>>>>
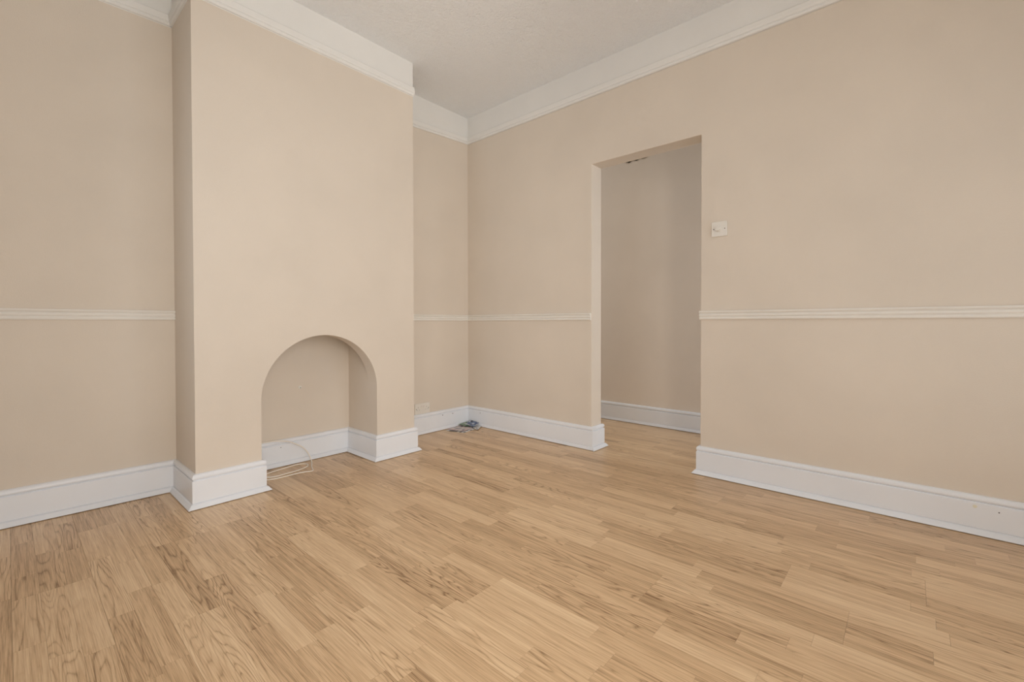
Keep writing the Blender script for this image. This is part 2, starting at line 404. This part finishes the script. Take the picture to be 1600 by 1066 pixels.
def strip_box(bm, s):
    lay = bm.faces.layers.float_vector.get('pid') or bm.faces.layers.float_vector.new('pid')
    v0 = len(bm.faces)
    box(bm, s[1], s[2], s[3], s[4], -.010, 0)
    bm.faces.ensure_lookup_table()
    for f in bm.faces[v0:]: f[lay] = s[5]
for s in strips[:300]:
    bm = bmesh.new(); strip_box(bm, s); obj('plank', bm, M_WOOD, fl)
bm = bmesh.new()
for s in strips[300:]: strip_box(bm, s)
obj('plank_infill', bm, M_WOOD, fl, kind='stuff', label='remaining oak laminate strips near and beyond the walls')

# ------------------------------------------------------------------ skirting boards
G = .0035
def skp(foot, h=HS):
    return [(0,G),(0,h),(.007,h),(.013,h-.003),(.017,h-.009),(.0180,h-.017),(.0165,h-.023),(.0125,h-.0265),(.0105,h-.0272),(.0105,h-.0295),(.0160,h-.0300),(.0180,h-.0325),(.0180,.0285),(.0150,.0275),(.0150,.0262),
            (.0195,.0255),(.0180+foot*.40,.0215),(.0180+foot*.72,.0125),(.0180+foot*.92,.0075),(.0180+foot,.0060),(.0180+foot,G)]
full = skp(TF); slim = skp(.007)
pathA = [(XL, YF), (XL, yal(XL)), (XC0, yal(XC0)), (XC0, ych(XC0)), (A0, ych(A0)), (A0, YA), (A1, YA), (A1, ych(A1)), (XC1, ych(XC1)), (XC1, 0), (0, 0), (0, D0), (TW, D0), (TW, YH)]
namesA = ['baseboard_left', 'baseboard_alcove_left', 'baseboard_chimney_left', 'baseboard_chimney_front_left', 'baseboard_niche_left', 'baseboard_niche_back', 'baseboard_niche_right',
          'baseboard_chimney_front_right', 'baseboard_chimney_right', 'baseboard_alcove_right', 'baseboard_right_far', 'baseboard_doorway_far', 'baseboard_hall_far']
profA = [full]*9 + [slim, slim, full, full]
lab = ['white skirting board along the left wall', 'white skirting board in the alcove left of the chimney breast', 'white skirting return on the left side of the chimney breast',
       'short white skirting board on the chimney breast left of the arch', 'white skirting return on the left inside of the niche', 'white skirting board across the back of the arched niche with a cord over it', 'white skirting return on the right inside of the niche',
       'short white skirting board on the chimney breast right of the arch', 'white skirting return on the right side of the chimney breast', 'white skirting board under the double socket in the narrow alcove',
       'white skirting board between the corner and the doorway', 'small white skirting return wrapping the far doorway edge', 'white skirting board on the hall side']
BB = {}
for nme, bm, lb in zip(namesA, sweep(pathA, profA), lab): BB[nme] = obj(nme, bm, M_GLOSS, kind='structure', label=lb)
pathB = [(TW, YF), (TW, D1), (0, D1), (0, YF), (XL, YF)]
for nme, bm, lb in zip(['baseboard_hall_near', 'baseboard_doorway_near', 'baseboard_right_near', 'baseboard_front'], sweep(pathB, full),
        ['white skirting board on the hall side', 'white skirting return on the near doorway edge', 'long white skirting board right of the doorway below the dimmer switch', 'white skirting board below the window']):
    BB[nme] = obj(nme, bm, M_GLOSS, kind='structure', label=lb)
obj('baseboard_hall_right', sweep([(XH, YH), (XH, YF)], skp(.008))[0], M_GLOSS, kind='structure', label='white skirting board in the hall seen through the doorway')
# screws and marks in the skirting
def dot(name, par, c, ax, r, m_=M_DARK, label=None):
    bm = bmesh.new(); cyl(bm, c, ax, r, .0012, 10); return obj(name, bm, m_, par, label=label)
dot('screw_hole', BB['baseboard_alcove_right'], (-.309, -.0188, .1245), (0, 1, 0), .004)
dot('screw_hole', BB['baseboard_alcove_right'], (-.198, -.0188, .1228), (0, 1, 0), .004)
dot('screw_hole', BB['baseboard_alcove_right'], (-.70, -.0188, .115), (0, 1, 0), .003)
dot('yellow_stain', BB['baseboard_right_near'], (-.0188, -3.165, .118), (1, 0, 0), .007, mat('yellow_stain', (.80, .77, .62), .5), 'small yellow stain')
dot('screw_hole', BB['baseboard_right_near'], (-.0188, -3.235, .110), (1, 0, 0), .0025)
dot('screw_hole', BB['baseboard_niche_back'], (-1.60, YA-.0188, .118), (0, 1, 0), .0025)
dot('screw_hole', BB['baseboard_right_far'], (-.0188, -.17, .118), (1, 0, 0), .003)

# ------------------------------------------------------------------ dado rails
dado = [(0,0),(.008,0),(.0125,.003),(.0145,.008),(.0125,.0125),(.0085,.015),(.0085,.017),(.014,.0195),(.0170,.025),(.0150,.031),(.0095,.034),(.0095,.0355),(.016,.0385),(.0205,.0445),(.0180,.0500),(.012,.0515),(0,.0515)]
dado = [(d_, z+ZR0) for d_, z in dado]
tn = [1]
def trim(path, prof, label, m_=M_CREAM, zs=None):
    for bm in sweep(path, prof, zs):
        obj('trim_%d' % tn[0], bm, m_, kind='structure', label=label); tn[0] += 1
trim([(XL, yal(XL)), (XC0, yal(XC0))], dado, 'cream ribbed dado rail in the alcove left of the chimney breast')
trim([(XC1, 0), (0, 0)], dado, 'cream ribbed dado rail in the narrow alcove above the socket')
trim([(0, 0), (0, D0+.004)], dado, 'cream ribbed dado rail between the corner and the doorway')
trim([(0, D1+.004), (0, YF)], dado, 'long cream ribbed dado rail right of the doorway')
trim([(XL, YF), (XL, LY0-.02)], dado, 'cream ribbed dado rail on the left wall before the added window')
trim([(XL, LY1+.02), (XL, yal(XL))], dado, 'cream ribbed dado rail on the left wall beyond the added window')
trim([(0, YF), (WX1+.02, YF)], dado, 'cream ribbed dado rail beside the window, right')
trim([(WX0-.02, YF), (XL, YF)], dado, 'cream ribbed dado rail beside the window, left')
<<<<
§ Task goal: Copy out all the data without changing anything, and drop the pictures.

§ Problem solution:
Keep writing the Blender script for this image. This is part 2, starting at line 404. This part finishes the script. Take the picture to be 1600 by 1066 pixels.
def strip_box(bm, s):
    lay = bm.faces.layers.float_vector.get('pid') or bm.faces.layers.float_vector.new('pid')
    v0 = len(bm.faces)
    box(bm, s[1], s[2], s[3], s[4], -.010, 0)
    bm.faces.ensure_lookup_table()
    for f in bm.faces[v0:]: f[lay] = s[5]
for s in strips[:300]:
    bm = bmesh.new(); strip_box(bm, s); obj('plank', bm, M_WOOD, fl)
bm = bmesh.new()
for s in strips[300:]: strip_box(bm, s)
obj('plank_infill', bm, M_WOOD, fl, kind='stuff', label='remaining oak laminate strips near and beyond the walls')

# ------------------------------------------------------------------ skirting boards
G = .0035
def skp(foot, h=HS):
    return [(0,G),(0,h),(.007,h),(.013,h-.003),(.017,h-.009),(.0180,h-.017),(.0165,h-.023),(.0125,h-.0265),(.0105,h-.0272),(.0105,h-.0295),(.0160,h-.0300),(.0180,h-.0325),(.0180,.0285),(.0150,.0275),(.0150,.0262),
            (.0195,.0255),(.0180+foot*.40,.0215),(.0180+foot*.72,.0125),(.0180+foot*.92,.0075),(.0180+foot,.0060),(.0180+foot,G)]
full = skp(TF); slim = skp(.007)
pathA = [(XL, YF), (XL, yal(XL)), (XC0, yal(XC0)), (XC0, ych(XC0)), (A0, ych(A0)), (A0, YA), (A1, YA), (A1, ych(A1)), (XC1, ych(XC1)), (XC1, 0), (0, 0), (0, D0), (TW, D0), (TW, YH)]
namesA = ['baseboard_left', 'baseboard_alcove_left', 'baseboard_chimney_left', 'baseboard_chimney_front_left', 'baseboard_niche_left', 'baseboard_niche_back', 'baseboard_niche_right',
          'baseboard_chimney_front_right', 'baseboard_chimney_right', 'baseboard_alcove_right', 'baseboard_right_far', 'baseboard_doorway_far', 'baseboard_hall_far']
profA = [full]*9 + [slim, slim, full, full]
lab = ['white skirting board along the left wall', 'white skirting board in the alcove left of the chimney breast', 'white skirting return on the left side of the chimney breast',
       'short white skirting board on the chimney breast left of the arch', 'white skirting return on the left inside of the niche', 'white skirting board across the back of the arched niche with a cord over it', 'white skirting return on the right inside of the niche',
       'short white skirting board on the chimney breast right of the arch', 'white skirting return on the right side of the chimney breast', 'white skirting board under the double socket in the narrow alcove',
       'white skirting board between the corner and the doorway', 'small white skirting return wrapping the far doorway edge', 'white skirting board on the hall side']
BB = {}
for nme, bm, lb in zip(namesA, sweep(pathA, profA), lab): BB[nme] = obj(nme, bm, M_GLOSS, kind='structure', label=lb)
pathB = [(TW, YF), (TW, D1), (0, D1), (0, YF), (XL, YF)]
for nme, bm, lb in zip(['baseboard_hall_near', 'baseboard_doorway_near', 'baseboard_right_near', 'baseboard_front'], sweep(pathB, full),
        ['white skirting board on the hall side', 'white skirting return on the near doorway edge', 'long white skirting board right of the doorway below the dimmer switch', 'white skirting board below the window']):
    BB[nme] = obj(nme, bm, M_GLOSS, kind='structure', label=lb)
obj('baseboard_hall_right', sweep([(XH, YH), (XH, YF)], skp(.008))[0], M_GLOSS, kind='structure', label='white skirting board in the hall seen through the doorway')
# screws and marks in the skirting
def dot(name, par, c, ax, r, m_=M_DARK, label=None):
    bm = bmesh.new(); cyl(bm, c, ax, r, .0012, 10); return obj(name, bm, m_, par, label=label)
dot('screw_hole', BB['baseboard_alcove_right'], (-.309, -.0188, .1245), (0, 1, 0), .004)
dot('screw_hole', BB['baseboard_alcove_right'], (-.198, -.0188, .1228), (0, 1, 0), .004)
dot('screw_hole', BB['baseboard_alcove_right'], (-.70, -.0188, .115), (0, 1, 0), .003)
dot('yellow_stain', BB['baseboard_right_near'], (-.0188, -3.165, .118), (1, 0, 0), .007, mat('yellow_stain', (.80, .77, .62), .5), 'small yellow stain')
dot('screw_hole', BB['baseboard_right_near'], (-.0188, -3.235, .110), (1, 0, 0), .0025)
dot('screw_hole', BB['baseboard_niche_back'], (-1.60, YA-.0188, .118), (0, 1, 0), .0025)
dot('screw_hole', BB['baseboard_right_far'], (-.0188, -.17, .118), (1, 0, 0), .003)

# ------------------------------------------------------------------ dado rails
dado = [(0,0),(.008,0),(.0125,.003),(.0145,.008),(.0125,.0125),(.0085,.015),(.0085,.017),(.014,.0195),(.0170,.025),(.0150,.031),(.0095,.034),(.0095,.0355),(.016,.0385),(.0205,.0445),(.0180,.0500),(.012,.0515),(0,.0515)]
dado = [(d_, z+ZR0) for d_, z in dado]
tn = [1]
def trim(path, prof, label, m_=M_CREAM, zs=None):
    for bm in sweep(path, prof, zs):
        obj('trim_%d' % tn[0], bm, m_, kind='structure', label=label); tn[0] += 1
trim([(XL, yal(XL)), (XC0, yal(XC0))], dado, 'cream ribbed dado rail in the alcove left of the chimney breast')
trim([(XC1, 0), (0, 0)], dado, 'cream ribbed dado rail in the narrow alcove above the socket')
trim([(0, 0), (0, D0+.004)], dado, 'cream ribbed dado rail between the corner and the doorway')
trim([(0, D1+.004), (0, YF)], dado, 'long cream ribbed dado rail right of the doorway')
trim([(XL, YF), (XL, LY0-.02)], dado, 'cream ribbed dado rail on the left wall before the added window')
trim([(XL, LY1+.02), (XL, yal(XL))], dado, 'cream ribbed dado rail on the left wall beyond the added window')
trim([(0, YF), (WX1+.02, YF)], dado, 'cream ribbed dado rail beside the window, right')
trim([(WX0-.02, YF), (XL, YF)], dado, 'cream ribbed dado rail beside the window, left')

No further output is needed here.